10
June
2014
|
01:30
Europe/Amsterdam

Honorary degree recipient urges future leaders to step beyond comfort zone

Desire success more than you fear failure, John Poon tells business graduates after receiving honorary degree from alma mater.

By MICHAEL BROWN

(Edmonton) Coming off of a bachelor of arts degree in 1974 and a law degree a decade later, University of Alberta alumnus John Poon remembers being unsure about what the future would hold, but thinking that if he worked hard and contributed to the good of society, he would be rewarded.

“Four decades after receiving my first degree, with much time to reflect on life, I now realize how much my past decisions and my willingness to step outside of my comfort zone and accept new challenges have charted my destiny and contributed to what I am today,” Poon told the 2014 graduating class of Alberta School of Business students while accepting an honorary doctor of laws degree from the U of A June 9.

Shortly after receiving a U of A law degree in 1984, Poon jettisoned his burgeoning law career in Edmonton to enter the highly competitive corporate arena in Hong Kong—where he thrived.

Among his more notable accomplishments, Poon, as CFO and then as deputy chairman of the multinational firm Esprit, led the fashion giant and oversaw its market capitalization expansion from US$1 billion to more than US$20 billion in nine years between 1999 and 2008.

“I can assure you that as I moved up the corporate ladder, the learning curve for me got steeper and I was saddled with my fair share of adversity and frustration throughout. But capitulating was never an option; rather, I remained resilient and focused on learning new ideas—or at times learning from my own mistakes—in order to scale new heights in life.”

Poon said he was grateful for his ability to speak and write another language, which he urged graduates to do, and his adaptability.

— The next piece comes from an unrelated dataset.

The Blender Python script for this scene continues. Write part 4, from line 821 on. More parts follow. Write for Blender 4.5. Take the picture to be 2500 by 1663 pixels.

“From my experience, I believe it would bode well for young aspiring leaders if their desire for success is greater than their fear of failure, and if their willingness to take risks is greater than their urge to remain in their comfort zone,” he said.

“In business school you are well trained to assess risks and rewards, but remember, if nothing is ventured nothing is gained.”

Poon’s business career has been accompanied by a relentless commitment to public service, which includes service to his alma mater. In 1998, Poon aided the Hong Kong Alumni Association in holding the U of A’s first international convocation.

That day was special for Poon, who reserved the conclusion of his speech to revive a passage from an address he gave during that Hong Kong convocation.

“By graduating, we have acquired for our lifetime a very special non-perishable asset that we should all cherish and be thankful for. By the same token, we should always remember our roots and reciprocate by supporting our university in our own unique ways wherever possible.

“Let's make our university an even finer institution for our future generations to acquire and develop their knowledge, skills and life experience.”